Ménage qui n’étoit pas de l’Académie, et c’est un bien grand malheur, car le Dictionnaire vaudroit beaucoup mieux, trouve le féminin plus poétique. Il devoit être en effet plus poétique de son temps, puisque Malherbe l’avoit employé. Ce sont les poètes qui font les mots poétiques. Ce ne sont pas les grammairiens.
NE. Il se prend d’une manière fort singulière à la suite des comparatifs : Plus que vous ne pensez, où il est non-seulement battologique, mais encore contradictoire. Comme les Italiens disent aussi piu che vi ne pensate, je crois que c’est un italianisme. Toutefois il faut remarquer que ne n’est point un négatif dans la phrase italienne, mais un un pronom qui revient à notre mot en.

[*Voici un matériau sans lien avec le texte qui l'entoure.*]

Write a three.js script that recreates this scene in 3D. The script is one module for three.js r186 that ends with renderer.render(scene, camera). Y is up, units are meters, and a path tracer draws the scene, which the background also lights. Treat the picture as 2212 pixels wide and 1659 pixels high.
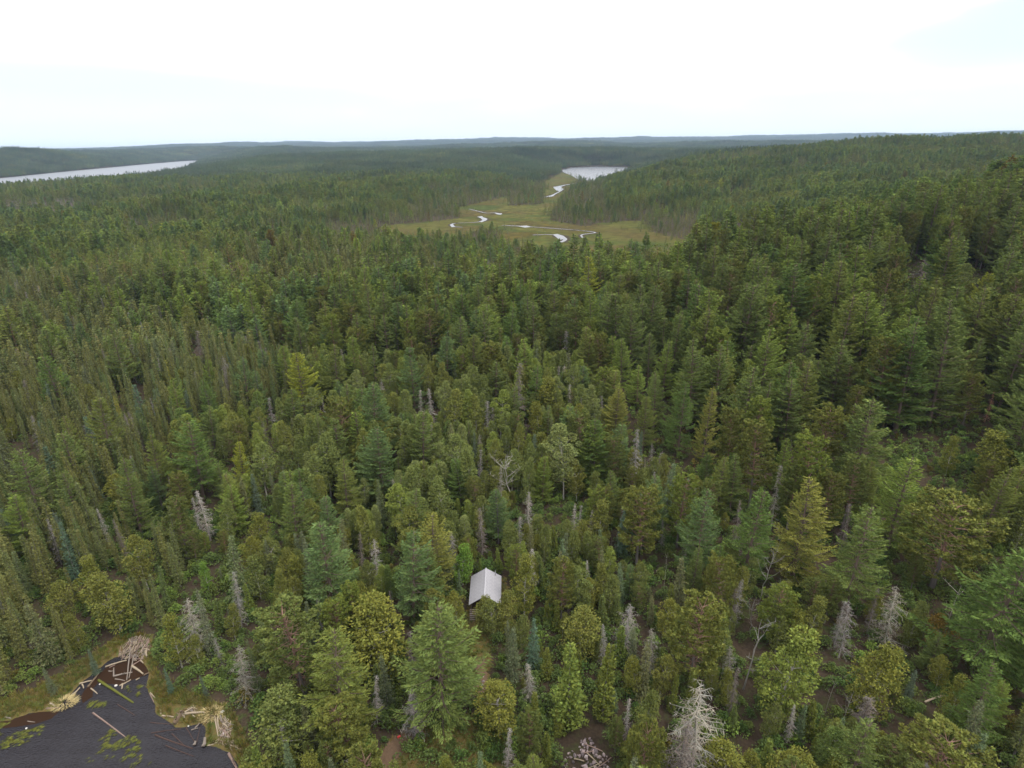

C’est donc par erreur que nous avons tourné ce mot en négation ; et la phrase françoise ne signifie réellement que ceci : plus que vous en pensez ou que vous pensez de cela.
NÉCYDALE. Insecte nocturne. Boiste. — Nom vague emprunté aux Grecs pour deux ou trois genres d’insectes qui ne sont point nocturnes, mais qui devroient l’être, si l’argot des méthodistes s’éappuyaoit sur l’étymologie.
NENNI . Particule négative. — Et substantif masculin :
Un doux nenni suivi d’un doux sourire
Est tant aimable. Il vous le faut apprendre.
Marot
NÉOLOGISME. Se dit non-seulement de l’abus d’un mot nouveau, mais de ce mot nouveau lui-même, ce que l’on a oublié. Oui, c’est l’abus d’un mot nouveau; mais n’abusons pas du terme.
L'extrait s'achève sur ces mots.